COLOMBO, (Reuters) – Sri Lankan government doctors  who gave civilian casualty figures to the media in the final  months of the island nation’s 25-year war recanted yesterday  after spending weeks under arrest.

The doctors’ statements that thousands were being killed  raised diplomatic pressure on Sri Lanka to slow its assault in  the final phase, fuelled a hotly contested propaganda duel and  prompted Western calls for a war crimes probe.

Five doctors now in the custody of the Criminal  Investigation Department said they were under pressure from the  Liberation Tigers of Tamil Eelam (LTTE) separatists to give out  exaggerated figures of people killed in military shelling.

“The LTTE threatened doctors to give information to the  outside and sometimes they came with a list of numbers,” Dr.  Thangarajha Sathyamoorthi told reporters.
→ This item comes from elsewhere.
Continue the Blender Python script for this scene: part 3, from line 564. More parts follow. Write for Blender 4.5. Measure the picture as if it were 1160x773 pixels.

Sathyamoorthi and four other colleagues now under arrest  addressed journalists at the Defence Ministry’s Media Centre  for National Security, which provides information to the press.

They denied they were under military pressure to recant,  and said that less than 1,000 civilians died from late January  to the end of the war on May 18.

The doctors were on the government payroll while serving in  the war zone, but their personal safety was at the whim of  Tamil Tigers.